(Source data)

──────

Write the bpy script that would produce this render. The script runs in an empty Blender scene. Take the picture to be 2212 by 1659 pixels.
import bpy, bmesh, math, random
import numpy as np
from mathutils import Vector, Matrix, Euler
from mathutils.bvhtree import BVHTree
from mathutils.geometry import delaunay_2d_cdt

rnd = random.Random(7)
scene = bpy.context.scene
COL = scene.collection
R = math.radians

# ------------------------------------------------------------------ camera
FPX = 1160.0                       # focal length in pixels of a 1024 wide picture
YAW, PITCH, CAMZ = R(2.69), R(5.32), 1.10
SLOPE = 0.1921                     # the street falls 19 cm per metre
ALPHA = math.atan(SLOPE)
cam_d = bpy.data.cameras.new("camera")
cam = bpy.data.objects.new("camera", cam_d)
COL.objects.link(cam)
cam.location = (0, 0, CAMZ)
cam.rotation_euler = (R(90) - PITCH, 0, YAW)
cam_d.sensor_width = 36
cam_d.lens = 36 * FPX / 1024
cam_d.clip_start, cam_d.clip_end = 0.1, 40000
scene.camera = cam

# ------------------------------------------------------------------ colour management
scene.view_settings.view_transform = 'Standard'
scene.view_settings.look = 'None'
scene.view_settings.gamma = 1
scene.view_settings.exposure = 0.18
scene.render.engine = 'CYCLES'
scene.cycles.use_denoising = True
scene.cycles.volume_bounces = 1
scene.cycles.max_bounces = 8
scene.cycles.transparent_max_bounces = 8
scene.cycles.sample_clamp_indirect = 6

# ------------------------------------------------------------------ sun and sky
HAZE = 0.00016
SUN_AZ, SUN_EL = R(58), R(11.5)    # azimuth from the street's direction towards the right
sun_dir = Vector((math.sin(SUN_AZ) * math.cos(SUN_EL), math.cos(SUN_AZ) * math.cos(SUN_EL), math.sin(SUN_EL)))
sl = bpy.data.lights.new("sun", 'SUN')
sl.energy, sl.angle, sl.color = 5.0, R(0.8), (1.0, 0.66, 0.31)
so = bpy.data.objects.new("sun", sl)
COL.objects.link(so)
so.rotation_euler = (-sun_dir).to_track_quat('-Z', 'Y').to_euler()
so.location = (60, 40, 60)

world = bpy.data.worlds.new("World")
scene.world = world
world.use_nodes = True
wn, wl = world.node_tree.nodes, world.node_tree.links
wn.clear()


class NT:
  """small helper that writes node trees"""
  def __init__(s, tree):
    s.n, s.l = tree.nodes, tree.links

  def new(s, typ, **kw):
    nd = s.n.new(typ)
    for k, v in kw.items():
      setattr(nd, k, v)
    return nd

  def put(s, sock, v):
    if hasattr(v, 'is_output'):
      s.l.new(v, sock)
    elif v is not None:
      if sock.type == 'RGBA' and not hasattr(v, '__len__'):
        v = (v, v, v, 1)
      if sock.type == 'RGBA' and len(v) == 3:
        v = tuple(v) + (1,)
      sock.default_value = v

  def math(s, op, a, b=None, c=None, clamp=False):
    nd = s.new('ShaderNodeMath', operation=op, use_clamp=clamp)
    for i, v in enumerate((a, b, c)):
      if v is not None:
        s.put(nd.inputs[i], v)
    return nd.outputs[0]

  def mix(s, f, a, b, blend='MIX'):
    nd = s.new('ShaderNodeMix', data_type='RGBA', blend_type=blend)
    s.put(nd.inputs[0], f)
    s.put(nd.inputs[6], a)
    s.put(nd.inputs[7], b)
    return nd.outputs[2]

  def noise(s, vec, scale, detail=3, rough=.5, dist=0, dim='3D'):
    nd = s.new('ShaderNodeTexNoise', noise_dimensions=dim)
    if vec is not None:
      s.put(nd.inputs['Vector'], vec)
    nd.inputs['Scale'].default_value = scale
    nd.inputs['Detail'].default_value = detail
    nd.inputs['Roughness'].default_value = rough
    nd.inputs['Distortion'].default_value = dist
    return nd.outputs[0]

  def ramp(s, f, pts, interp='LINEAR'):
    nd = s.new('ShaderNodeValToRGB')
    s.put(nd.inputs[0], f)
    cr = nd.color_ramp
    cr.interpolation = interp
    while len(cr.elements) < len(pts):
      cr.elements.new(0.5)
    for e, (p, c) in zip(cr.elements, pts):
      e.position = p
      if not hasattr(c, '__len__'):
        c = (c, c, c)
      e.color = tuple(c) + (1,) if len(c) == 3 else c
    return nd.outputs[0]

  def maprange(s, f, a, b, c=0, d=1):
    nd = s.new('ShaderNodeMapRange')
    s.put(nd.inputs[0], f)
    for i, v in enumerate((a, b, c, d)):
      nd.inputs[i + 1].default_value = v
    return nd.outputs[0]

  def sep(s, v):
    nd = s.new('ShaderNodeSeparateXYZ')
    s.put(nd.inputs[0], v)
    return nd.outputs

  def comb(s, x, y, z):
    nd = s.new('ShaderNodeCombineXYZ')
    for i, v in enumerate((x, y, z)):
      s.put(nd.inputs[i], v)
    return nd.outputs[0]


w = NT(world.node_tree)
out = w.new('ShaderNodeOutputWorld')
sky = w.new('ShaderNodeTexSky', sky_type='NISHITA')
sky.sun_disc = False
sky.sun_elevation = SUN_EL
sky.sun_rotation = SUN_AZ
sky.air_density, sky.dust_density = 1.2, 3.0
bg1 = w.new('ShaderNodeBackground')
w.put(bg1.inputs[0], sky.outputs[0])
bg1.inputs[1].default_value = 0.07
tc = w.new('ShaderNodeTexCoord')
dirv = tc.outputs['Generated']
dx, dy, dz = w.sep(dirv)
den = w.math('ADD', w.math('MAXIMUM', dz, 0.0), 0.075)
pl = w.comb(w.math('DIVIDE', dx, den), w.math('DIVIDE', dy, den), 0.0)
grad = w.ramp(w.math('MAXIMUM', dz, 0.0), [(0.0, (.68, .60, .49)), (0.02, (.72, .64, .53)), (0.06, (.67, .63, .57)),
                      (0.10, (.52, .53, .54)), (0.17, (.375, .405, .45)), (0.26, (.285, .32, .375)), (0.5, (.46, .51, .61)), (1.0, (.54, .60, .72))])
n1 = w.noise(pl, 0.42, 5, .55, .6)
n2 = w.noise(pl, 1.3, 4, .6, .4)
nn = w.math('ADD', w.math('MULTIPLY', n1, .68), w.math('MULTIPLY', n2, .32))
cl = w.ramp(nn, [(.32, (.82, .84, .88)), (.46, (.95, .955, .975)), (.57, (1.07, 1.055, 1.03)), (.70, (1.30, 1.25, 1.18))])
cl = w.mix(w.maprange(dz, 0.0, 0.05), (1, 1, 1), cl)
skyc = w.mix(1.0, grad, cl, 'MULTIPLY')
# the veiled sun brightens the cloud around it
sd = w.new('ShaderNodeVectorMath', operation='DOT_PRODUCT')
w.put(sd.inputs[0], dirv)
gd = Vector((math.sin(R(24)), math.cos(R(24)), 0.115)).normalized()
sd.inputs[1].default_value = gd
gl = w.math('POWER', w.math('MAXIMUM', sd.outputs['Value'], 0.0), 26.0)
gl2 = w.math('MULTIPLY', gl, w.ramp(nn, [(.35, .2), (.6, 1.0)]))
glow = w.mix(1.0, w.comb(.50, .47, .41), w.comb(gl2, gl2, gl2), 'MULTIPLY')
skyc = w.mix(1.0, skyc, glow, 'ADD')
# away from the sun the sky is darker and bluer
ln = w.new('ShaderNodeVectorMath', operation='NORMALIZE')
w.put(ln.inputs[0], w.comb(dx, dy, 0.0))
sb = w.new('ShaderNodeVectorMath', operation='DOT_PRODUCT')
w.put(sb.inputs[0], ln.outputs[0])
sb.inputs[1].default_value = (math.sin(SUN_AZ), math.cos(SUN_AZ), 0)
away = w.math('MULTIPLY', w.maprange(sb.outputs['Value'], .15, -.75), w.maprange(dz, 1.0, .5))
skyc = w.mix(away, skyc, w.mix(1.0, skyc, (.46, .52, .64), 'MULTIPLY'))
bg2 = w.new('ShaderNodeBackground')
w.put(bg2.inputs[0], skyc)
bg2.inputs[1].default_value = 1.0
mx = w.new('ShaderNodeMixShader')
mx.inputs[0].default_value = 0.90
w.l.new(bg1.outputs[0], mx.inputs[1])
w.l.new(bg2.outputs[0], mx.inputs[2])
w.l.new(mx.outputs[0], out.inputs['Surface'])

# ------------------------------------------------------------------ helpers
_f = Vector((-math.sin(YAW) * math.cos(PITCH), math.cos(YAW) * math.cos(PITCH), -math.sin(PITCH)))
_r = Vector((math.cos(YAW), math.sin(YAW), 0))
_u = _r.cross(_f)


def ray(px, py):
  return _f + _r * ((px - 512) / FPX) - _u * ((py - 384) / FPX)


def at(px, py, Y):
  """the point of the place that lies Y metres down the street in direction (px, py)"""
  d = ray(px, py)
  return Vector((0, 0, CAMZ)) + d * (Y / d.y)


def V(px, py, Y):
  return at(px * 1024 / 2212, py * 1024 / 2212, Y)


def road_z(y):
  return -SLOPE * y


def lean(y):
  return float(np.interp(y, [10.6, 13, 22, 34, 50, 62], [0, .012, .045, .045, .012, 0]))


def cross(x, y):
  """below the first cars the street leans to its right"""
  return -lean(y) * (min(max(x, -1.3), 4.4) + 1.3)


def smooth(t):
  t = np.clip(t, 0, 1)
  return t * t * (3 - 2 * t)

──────

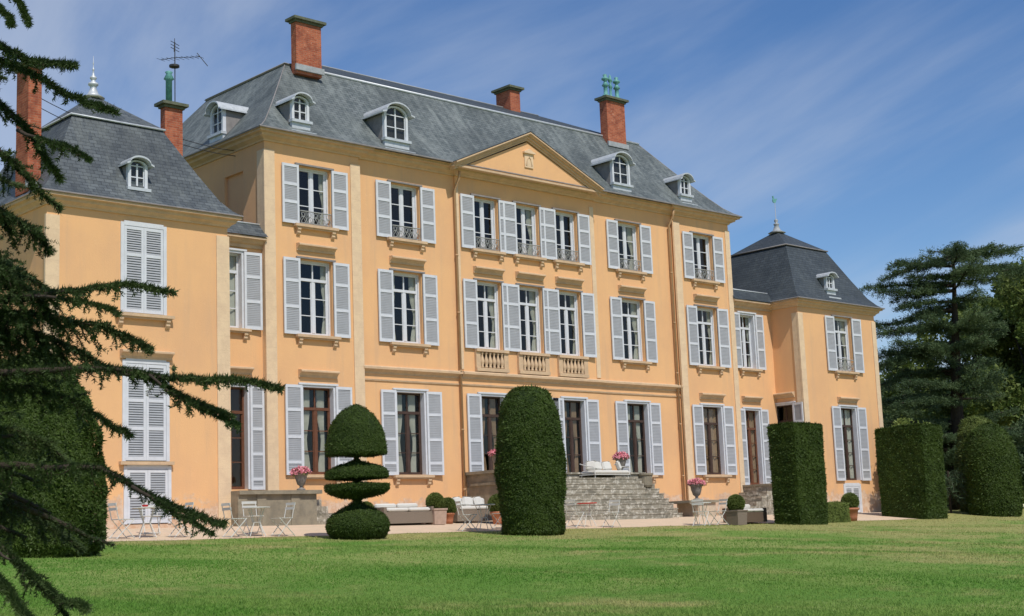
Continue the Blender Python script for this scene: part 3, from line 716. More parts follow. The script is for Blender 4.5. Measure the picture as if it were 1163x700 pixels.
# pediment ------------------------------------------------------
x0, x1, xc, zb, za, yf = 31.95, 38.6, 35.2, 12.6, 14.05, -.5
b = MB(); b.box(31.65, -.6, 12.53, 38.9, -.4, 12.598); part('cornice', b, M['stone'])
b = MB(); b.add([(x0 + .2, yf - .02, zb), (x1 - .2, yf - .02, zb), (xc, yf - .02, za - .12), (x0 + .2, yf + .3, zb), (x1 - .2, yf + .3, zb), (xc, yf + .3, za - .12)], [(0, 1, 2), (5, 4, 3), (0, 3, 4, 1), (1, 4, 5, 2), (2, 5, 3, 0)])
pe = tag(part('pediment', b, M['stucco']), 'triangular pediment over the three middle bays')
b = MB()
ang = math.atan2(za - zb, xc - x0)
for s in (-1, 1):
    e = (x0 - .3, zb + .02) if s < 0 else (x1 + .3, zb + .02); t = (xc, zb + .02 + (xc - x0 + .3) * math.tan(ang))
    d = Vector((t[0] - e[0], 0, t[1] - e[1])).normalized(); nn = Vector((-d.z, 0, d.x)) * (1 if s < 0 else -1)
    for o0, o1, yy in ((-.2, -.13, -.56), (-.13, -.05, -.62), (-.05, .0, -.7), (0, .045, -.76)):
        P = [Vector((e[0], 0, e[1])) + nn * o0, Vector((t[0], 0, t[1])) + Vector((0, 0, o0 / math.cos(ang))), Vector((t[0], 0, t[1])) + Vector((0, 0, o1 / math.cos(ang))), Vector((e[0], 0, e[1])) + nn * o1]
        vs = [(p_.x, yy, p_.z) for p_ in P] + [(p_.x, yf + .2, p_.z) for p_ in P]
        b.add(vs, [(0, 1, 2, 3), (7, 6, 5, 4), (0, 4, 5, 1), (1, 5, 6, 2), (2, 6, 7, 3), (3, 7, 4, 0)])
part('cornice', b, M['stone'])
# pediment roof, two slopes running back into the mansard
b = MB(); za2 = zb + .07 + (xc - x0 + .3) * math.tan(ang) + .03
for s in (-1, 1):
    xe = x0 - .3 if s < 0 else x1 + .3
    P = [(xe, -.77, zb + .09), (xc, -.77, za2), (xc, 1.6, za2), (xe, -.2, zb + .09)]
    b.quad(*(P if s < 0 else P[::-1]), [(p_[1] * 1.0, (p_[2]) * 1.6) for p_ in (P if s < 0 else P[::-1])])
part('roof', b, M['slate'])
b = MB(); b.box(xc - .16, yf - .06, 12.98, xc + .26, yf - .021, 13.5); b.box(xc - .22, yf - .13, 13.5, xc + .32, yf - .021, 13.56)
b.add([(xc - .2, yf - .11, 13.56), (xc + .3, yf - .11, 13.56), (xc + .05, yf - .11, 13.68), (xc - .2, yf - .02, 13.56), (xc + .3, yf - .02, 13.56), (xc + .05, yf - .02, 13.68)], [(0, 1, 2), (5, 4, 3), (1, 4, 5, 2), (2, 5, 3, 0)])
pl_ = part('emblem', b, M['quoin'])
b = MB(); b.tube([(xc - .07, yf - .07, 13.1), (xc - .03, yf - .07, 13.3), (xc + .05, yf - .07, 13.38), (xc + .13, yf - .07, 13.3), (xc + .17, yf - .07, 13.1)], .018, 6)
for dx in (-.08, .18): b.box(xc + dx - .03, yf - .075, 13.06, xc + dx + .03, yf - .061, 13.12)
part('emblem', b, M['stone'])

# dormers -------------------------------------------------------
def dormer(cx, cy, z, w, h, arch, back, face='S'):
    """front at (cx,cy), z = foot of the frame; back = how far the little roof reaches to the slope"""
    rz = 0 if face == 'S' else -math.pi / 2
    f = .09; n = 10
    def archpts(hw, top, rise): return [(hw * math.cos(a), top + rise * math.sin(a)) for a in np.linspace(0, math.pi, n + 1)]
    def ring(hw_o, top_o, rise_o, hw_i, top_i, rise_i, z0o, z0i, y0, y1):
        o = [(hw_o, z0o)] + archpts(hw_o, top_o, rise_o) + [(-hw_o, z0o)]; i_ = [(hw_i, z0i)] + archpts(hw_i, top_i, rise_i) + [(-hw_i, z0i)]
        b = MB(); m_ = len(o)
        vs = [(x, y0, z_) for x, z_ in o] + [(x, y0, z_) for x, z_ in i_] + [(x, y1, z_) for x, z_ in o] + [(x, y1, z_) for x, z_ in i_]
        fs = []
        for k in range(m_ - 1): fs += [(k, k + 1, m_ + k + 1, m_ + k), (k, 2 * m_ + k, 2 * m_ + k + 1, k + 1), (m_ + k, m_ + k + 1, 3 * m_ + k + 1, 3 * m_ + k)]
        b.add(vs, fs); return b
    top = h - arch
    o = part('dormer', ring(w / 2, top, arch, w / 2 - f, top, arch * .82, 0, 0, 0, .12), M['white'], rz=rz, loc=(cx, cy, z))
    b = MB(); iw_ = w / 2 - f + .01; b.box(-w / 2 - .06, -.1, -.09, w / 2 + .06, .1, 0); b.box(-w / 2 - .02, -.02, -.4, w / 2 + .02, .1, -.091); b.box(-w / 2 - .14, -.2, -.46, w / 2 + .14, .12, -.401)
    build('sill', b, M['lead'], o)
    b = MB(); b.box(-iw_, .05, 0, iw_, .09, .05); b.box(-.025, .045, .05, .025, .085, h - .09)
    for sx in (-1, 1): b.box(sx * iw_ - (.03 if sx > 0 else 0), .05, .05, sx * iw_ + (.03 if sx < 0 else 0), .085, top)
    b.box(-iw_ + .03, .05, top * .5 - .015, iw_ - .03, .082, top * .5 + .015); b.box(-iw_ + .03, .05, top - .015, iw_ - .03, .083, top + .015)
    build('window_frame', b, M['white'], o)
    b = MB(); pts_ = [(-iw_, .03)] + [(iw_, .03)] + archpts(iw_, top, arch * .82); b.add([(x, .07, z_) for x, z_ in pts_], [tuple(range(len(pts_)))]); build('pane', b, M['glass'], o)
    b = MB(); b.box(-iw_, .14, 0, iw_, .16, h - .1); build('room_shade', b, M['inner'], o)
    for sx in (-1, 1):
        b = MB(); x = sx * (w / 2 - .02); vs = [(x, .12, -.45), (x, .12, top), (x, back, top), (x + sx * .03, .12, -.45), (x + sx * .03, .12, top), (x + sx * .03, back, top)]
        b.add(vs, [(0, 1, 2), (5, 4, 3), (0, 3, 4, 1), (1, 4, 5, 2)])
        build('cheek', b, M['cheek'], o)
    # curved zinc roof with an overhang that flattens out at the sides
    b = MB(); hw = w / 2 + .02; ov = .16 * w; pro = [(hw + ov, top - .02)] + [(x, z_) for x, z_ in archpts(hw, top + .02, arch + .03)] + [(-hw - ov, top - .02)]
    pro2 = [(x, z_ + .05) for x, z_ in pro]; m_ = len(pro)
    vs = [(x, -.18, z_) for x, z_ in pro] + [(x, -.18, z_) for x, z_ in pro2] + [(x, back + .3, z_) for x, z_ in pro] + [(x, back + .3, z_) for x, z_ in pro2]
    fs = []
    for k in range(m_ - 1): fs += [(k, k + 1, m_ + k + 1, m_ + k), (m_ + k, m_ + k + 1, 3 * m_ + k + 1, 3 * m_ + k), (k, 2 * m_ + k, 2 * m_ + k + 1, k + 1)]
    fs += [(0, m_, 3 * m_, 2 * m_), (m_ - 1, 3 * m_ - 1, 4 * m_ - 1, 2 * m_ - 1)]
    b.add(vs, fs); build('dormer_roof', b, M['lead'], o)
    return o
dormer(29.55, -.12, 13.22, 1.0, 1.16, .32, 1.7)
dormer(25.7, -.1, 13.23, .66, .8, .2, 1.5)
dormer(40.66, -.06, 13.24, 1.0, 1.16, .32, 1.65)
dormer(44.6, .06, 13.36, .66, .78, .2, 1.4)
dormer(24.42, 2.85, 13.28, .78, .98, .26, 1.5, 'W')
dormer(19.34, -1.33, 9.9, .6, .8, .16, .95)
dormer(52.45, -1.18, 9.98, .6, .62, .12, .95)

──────

### SHORT TASK
Which lines include the word "render"? List them all.

### RESULT OF THE TASK
Write the bpy script that would produce this render. The script runs in an empty Blender scene. Take the picture to be 2212 by 1659 pixels.
scene.render.engine = 'CYCLES'